* **Exercise goal**
Do any lines in the data below contain "high"? If so, copy every one of them.

— Start —

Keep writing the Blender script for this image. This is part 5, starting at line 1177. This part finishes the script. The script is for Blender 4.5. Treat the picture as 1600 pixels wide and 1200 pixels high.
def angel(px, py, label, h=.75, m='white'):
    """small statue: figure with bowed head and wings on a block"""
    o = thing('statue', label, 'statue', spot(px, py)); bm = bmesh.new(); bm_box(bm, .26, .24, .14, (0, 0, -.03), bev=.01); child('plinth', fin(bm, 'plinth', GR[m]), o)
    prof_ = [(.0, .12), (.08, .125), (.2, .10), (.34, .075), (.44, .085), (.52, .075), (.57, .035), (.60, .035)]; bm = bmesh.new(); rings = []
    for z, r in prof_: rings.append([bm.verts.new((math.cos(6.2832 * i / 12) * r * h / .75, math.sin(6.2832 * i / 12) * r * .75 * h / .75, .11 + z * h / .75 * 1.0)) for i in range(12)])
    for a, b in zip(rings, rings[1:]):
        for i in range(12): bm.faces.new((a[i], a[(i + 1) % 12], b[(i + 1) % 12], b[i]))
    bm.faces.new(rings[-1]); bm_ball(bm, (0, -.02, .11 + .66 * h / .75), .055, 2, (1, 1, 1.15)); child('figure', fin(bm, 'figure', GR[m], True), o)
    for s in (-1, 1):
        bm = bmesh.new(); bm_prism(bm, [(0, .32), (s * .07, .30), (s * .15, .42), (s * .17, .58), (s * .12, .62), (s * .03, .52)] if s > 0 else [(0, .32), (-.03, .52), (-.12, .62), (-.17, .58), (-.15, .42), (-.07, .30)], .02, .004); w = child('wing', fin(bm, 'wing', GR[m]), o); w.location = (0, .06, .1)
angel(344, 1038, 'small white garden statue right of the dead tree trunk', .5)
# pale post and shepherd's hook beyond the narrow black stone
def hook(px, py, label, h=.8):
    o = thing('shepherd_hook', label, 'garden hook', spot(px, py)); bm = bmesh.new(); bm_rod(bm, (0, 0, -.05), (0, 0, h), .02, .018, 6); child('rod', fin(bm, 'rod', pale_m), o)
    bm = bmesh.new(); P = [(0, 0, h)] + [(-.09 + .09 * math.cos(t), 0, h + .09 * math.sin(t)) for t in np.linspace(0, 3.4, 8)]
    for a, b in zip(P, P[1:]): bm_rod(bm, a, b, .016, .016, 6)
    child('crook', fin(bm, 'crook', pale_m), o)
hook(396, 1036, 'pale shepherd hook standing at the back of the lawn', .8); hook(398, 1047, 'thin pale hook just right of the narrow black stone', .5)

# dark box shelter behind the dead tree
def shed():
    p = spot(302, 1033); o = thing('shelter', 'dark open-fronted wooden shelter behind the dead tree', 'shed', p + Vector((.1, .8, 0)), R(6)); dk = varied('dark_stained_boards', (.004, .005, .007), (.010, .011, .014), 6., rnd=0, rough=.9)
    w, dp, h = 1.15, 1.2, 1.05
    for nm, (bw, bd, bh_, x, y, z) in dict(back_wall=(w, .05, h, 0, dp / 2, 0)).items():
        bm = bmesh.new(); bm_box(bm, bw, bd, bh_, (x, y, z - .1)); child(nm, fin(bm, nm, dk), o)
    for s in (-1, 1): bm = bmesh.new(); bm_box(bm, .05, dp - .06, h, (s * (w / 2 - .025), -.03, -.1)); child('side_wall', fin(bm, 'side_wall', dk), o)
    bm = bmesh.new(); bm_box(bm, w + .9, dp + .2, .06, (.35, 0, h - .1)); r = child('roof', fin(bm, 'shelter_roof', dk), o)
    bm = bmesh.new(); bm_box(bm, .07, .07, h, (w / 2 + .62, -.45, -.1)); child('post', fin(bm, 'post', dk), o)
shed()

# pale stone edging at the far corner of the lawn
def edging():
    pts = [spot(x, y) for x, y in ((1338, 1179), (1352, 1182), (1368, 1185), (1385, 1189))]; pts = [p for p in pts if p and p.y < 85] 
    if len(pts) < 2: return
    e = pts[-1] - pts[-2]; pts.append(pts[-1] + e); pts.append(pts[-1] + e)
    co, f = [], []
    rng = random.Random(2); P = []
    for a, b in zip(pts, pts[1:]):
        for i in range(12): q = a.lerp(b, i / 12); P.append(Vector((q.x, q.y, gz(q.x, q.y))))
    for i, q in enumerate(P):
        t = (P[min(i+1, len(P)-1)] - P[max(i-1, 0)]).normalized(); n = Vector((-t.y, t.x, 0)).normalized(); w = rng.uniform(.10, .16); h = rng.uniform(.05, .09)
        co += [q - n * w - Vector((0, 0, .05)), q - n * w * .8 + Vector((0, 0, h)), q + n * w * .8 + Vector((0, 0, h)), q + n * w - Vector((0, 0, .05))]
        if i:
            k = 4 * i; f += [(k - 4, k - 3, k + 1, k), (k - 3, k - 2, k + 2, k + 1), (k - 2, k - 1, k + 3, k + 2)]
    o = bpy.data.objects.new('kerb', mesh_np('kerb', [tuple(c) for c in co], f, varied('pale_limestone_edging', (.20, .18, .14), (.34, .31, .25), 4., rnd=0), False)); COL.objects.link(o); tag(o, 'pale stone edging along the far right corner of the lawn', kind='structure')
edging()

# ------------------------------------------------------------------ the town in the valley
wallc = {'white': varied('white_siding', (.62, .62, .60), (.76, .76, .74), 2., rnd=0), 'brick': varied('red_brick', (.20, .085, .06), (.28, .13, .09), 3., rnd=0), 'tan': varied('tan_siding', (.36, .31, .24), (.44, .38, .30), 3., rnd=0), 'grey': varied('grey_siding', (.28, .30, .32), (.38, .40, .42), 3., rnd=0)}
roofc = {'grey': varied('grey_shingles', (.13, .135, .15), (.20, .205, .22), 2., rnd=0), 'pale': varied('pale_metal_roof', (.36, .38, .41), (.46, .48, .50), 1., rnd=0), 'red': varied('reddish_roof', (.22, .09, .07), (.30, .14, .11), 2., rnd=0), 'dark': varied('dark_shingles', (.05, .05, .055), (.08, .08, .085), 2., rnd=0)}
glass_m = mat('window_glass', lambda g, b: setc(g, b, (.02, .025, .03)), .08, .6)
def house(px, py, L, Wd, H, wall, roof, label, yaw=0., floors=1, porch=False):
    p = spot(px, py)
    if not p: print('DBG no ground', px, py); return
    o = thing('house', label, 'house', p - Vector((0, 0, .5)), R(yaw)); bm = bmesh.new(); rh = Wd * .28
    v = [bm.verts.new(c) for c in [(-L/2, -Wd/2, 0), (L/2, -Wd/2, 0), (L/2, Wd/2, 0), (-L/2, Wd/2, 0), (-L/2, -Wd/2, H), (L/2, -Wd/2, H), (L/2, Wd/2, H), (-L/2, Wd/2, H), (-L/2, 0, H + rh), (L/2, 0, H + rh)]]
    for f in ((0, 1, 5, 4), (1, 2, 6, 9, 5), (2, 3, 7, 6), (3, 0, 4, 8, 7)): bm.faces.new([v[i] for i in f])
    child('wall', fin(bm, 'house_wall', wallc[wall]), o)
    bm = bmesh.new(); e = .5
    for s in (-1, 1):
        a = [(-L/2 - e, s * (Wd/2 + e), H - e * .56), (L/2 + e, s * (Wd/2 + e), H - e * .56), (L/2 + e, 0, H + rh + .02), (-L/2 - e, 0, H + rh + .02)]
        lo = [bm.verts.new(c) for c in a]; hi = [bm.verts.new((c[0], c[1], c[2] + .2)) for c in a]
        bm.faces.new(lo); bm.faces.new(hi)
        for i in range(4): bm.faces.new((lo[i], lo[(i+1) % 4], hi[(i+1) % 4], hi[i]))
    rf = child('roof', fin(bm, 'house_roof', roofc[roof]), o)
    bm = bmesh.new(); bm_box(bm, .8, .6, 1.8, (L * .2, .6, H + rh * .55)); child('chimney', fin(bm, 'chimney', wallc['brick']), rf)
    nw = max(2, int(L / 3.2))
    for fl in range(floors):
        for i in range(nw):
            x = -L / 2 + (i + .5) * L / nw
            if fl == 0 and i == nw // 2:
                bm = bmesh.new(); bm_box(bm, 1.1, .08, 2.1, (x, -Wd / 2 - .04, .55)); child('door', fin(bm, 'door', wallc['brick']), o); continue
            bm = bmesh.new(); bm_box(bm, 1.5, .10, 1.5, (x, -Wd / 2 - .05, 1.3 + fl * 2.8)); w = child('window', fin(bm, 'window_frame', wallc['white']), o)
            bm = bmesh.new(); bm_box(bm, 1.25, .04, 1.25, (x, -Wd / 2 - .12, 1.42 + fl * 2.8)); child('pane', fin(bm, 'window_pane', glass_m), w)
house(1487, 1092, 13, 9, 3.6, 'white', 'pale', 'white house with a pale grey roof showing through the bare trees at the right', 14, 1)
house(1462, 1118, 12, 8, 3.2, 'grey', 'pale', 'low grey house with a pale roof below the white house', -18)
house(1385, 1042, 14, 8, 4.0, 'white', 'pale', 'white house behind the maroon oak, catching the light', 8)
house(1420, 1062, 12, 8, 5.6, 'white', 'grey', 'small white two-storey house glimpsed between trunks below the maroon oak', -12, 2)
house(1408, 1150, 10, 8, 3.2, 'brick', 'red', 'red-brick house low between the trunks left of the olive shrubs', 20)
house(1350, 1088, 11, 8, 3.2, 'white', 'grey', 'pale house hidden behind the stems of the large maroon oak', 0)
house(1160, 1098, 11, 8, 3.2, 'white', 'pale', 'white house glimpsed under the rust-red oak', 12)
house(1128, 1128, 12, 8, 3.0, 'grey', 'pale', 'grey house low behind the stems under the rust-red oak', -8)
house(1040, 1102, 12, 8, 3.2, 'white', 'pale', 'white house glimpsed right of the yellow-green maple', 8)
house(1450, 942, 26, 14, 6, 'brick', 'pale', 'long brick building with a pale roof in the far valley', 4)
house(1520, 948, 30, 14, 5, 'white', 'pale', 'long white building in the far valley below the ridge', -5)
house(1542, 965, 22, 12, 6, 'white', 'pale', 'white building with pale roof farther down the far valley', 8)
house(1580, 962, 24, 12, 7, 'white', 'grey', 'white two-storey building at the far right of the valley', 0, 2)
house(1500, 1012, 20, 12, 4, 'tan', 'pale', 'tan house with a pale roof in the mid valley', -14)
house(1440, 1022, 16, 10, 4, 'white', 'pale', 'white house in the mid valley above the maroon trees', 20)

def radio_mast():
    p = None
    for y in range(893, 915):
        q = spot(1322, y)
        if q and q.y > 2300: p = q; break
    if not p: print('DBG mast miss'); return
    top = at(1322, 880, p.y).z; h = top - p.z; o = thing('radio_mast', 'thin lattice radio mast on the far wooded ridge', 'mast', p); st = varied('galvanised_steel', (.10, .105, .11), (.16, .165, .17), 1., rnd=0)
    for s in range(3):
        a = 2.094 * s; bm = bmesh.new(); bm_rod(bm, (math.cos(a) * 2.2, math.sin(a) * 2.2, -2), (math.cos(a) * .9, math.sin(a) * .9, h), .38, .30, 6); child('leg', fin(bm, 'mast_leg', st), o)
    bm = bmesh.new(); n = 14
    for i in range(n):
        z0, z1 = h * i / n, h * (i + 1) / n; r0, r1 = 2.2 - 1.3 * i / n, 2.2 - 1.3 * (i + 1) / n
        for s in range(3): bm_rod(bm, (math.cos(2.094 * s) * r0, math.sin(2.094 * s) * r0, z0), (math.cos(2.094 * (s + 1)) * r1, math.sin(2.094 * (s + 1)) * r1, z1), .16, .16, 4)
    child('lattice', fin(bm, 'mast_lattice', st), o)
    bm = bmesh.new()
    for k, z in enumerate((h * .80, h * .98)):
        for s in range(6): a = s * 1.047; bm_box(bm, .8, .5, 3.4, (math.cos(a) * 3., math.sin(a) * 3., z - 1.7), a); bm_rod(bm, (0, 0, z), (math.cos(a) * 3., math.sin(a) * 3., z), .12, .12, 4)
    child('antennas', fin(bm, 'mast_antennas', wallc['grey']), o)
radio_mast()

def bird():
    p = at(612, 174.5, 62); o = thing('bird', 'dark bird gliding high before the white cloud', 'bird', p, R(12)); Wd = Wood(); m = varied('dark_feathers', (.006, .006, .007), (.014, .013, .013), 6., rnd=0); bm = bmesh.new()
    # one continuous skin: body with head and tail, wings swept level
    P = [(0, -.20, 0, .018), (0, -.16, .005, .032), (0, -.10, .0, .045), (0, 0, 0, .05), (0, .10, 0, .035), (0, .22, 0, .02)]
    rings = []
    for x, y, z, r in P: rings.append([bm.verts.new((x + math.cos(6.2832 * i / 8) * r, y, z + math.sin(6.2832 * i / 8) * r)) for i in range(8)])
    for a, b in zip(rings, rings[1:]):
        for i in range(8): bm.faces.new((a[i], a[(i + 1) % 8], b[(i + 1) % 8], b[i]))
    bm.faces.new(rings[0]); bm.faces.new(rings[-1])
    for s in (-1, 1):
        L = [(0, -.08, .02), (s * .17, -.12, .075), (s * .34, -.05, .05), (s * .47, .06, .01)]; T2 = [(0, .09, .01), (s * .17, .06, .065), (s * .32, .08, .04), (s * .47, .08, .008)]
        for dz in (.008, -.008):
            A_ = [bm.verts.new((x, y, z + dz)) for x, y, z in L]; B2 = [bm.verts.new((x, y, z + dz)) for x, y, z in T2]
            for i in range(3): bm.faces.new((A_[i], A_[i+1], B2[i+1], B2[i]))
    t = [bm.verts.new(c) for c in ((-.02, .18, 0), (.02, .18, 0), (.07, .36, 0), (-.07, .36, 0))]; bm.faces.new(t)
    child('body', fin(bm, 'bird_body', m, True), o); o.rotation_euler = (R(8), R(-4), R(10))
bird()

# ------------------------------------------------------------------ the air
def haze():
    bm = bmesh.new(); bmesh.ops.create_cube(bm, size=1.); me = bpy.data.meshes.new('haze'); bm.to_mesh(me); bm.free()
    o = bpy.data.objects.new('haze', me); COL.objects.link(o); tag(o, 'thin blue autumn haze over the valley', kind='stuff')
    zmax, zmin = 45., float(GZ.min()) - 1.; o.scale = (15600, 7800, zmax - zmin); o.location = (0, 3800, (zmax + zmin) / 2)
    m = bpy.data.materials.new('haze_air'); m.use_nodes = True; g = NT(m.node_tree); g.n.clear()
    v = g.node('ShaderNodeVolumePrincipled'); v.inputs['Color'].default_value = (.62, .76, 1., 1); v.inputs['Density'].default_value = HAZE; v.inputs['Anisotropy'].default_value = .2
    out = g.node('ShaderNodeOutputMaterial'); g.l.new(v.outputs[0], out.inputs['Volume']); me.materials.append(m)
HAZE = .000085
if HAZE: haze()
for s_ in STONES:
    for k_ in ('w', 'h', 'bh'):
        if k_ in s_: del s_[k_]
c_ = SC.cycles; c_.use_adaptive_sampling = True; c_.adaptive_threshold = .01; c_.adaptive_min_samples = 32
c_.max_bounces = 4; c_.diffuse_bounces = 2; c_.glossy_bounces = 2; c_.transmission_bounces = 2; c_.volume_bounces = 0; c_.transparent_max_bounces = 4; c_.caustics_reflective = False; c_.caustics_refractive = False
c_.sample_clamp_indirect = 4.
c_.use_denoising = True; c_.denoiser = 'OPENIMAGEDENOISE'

— End —

* **Solution for this task**
Keep writing the Blender script for this image. This is part 5, starting at line 1177. This part finishes the script. The script is for Blender 4.5. Treat the picture as 1600 pixels wide and 1200 pixels high.
    p = at(612, 174.5, 62); o = thing('bird', 'dark bird gliding high before the white cloud', 'bird', p, R(12)); Wd = Wood(); m = varied('dark_feathers', (.006, .006, .007), (.014, .013, .013), 6., rnd=0); bm = bmesh.new()